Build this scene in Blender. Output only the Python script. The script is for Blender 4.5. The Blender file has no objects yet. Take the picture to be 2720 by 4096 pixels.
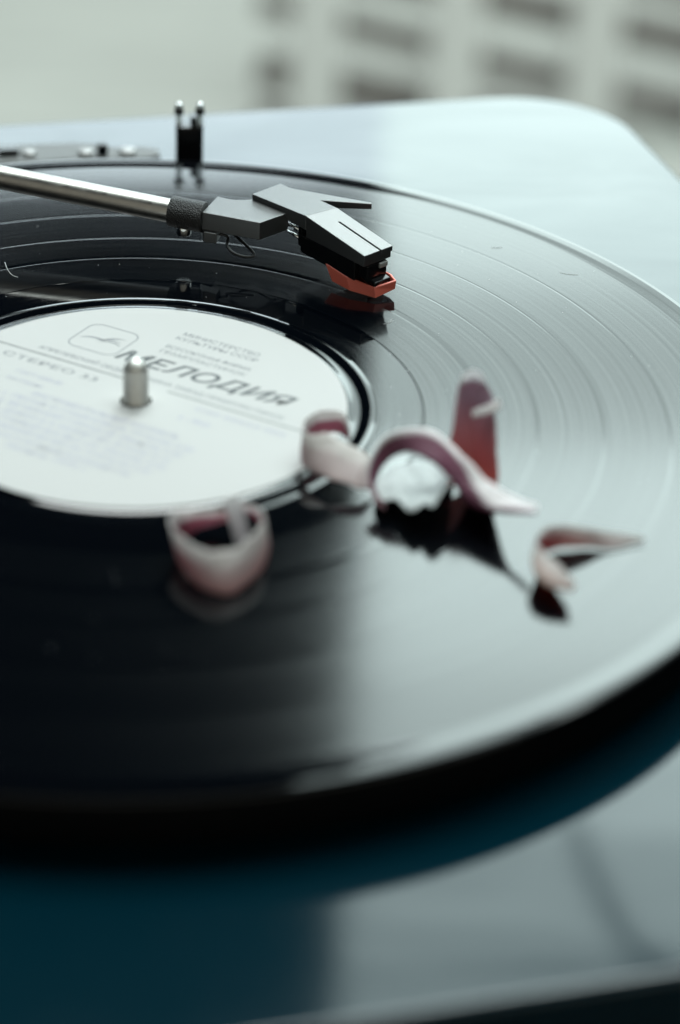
import bpy, bmesh, math, random
from mathutils import Vector, Matrix
R = math.radians
MM = 0.001
scene = bpy.context.scene
random.seed(7)

# ------------------------------------------------------------------ camera
cam_d = bpy.data.cameras.new("camera")
cam = bpy.data.objects.new("camera", cam_d)
scene.collection.objects.link(cam)
rt = Vector((0.99606536, -0.07982019, 0.03850382))
up = Vector((0.00770306, 0.5108096, 0.85965936))
fw = Vector((0.08828629, 0.85598031, -0.5094146))
M = Matrix((rt, up, -fw)).transposed().to_4x4()
M.translation = Vector((0.0, -475.31, 252.225)) * MM
cam.matrix_world = M
cam_d.sensor_fit = 'VERTICAL'
cam_d.sensor_height = 36.0
cam_d.lens = 80.617
cam_d.clip_start = 0.02
cam_d.clip_end = 60.0
cam_d.dof.use_dof = True
cam_d.dof.focus_distance = 0.592
cam_d.dof.aperture_fstop = 5.7
cam_d.dof.aperture_blades = 0
scene.camera = cam

# ------------------------------------------------------------------ light
world = bpy.data.worlds.new("World")
scene.world = world
world.use_nodes = True
bg = world.node_tree.nodes["Background"]
bg.inputs[0].default_value = (0.30, 0.42, 0.52, 1)
bg.inputs[1].default_value = 0.025

def area_lamp(name, loc, direction, sx, sy, radiance, color):
    d = bpy.data.lights.new(name, 'AREA')
    d.shape = 'RECTANGLE'; d.size = sx; d.size_y = sy
    d.energy = radiance * math.pi * sx * sy
    d.color = color
    o = bpy.data.objects.new(name, d); scene.collection.objects.link(o)
    o.location = loc
    o.rotation_euler = Vector(direction).to_track_quat('-Z', 'Y').to_euler()
    return o
# the big window behind and to the right, the low band of daylight to its left,
# and two added lamps that brighten the floor and railing beyond the table
for z0_, z1_, rad in ((0.14, 0.45, 6.0), (0.45, 0.58, 3.1), (0.58, 0.78, 8.4), (0.78, 0.92, 6.6), (0.92, 1.9, 4.5)):
    area_lamp("window_light", (0.172 + 0.24, 1.02, (z0_ + z1_) / 2), (0, -1, 0), 0.48, z1_ - z0_, rad, (0.82, 1.0, 0.985))
area_lamp("low_window_light", (0.172 - 0.35, 1.02, 0.255), (0, -1, 0), 0.70, 0.23, 4.9, (0.82, 0.98, 1.03))
area_lamp("overhead_daylight", (1.15, 0.30, 1.30), (-.62, -.15, -.75), 0.9, 0.9, 0.5, (0.88, 1.0, 0.99))
area_lamp("backdrop_fill", (0.5, 1.0, 3.1), (0, .55, -1), 4.0, 1.8, 6.5, (0.88, 1.0, 0.97))
area_lamp("backdrop_fill", (0.5, 3.2, 4.7), (0, 0, -1), 3.0, 1.6, 16.0, (0.93, 1.0, 0.985))

scene.render.engine = 'CYCLES'
scene.cycles.use_denoising = True
scene.cycles.max_bounces = 8
scene.cycles.sample_clamp_indirect = 6.0
vs = scene.view_settings
vs.view_transform = 'Standard'; vs.look = 'None'; vs.exposure = 0.0; vs.gamma = 1.0
vs.use_curve_mapping = False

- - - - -

Repeat the full listing above exactly, with no pictures in the copy.

» **Solution for this task**
Build this scene in Blender. Output only the Python script. The script is for Blender 4.5. The Blender file has no objects yet. Take the picture to be 2720 by 4096 pixels.
import bpy, bmesh, math, random
from mathutils import Vector, Matrix
R = math.radians
MM = 0.001
scene = bpy.context.scene
random.seed(7)

# ------------------------------------------------------------------ camera
cam_d = bpy.data.cameras.new("camera")
cam = bpy.data.objects.new("camera", cam_d)
scene.collection.objects.link(cam)
rt = Vector((0.99606536, -0.07982019, 0.03850382))
up = Vector((0.00770306, 0.5108096, 0.85965936))
fw = Vector((0.08828629, 0.85598031, -0.5094146))
M = Matrix((rt, up, -fw)).transposed().to_4x4()
M.translation = Vector((0.0, -475.31, 252.225)) * MM
cam.matrix_world = M
cam_d.sensor_fit = 'VERTICAL'
cam_d.sensor_height = 36.0
cam_d.lens = 80.617
cam_d.clip_start = 0.02
cam_d.clip_end = 60.0
cam_d.dof.use_dof = True
cam_d.dof.focus_distance = 0.592
cam_d.dof.aperture_fstop = 5.7
cam_d.dof.aperture_blades = 0
scene.camera = cam

# ------------------------------------------------------------------ light
world = bpy.data.worlds.new("World")
scene.world = world
world.use_nodes = True
bg = world.node_tree.nodes["Background"]
bg.inputs[0].default_value = (0.30, 0.42, 0.52, 1)
bg.inputs[1].default_value = 0.025

def area_lamp(name, loc, direction, sx, sy, radiance, color):
    d = bpy.data.lights.new(name, 'AREA')
    d.shape = 'RECTANGLE'; d.size = sx; d.size_y = sy
    d.energy = radiance * math.pi * sx * sy
    d.color = color
    o = bpy.data.objects.new(name, d); scene.collection.objects.link(o)
    o.location = loc
    o.rotation_euler = Vector(direction).to_track_quat('-Z', 'Y').to_euler()
    return o
# the big window behind and to the right, the low band of daylight to its left,
# and two added lamps that brighten the floor and railing beyond the table
for z0_, z1_, rad in ((0.14, 0.45, 6.0), (0.45, 0.58, 3.1), (0.58, 0.78, 8.4), (0.78, 0.92, 6.6), (0.92, 1.9, 4.5)):
    area_lamp("window_light", (0.172 + 0.24, 1.02, (z0_ + z1_) / 2), (0, -1, 0), 0.48, z1_ - z0_, rad, (0.82, 1.0, 0.985))
area_lamp("low_window_light", (0.172 - 0.35, 1.02, 0.255), (0, -1, 0), 0.70, 0.23, 4.9, (0.82, 0.98, 1.03))
area_lamp("overhead_daylight", (1.15, 0.30, 1.30), (-.62, -.15, -.75), 0.9, 0.9, 0.5, (0.88, 1.0, 0.99))
area_lamp("backdrop_fill", (0.5, 1.0, 3.1), (0, .55, -1), 4.0, 1.8, 6.5, (0.88, 1.0, 0.97))
area_lamp("backdrop_fill", (0.5, 3.2, 4.7), (0, 0, -1), 3.0, 1.6, 16.0, (0.93, 1.0, 0.985))

scene.render.engine = 'CYCLES'
scene.cycles.use_denoising = True
scene.cycles.max_bounces = 8
scene.cycles.sample_clamp_indirect = 6.0
vs = scene.view_settings
vs.view_transform = 'Standard'; vs.look = 'None'; vs.exposure = 0.0; vs.gamma = 1.0
vs.use_curve_mapping = False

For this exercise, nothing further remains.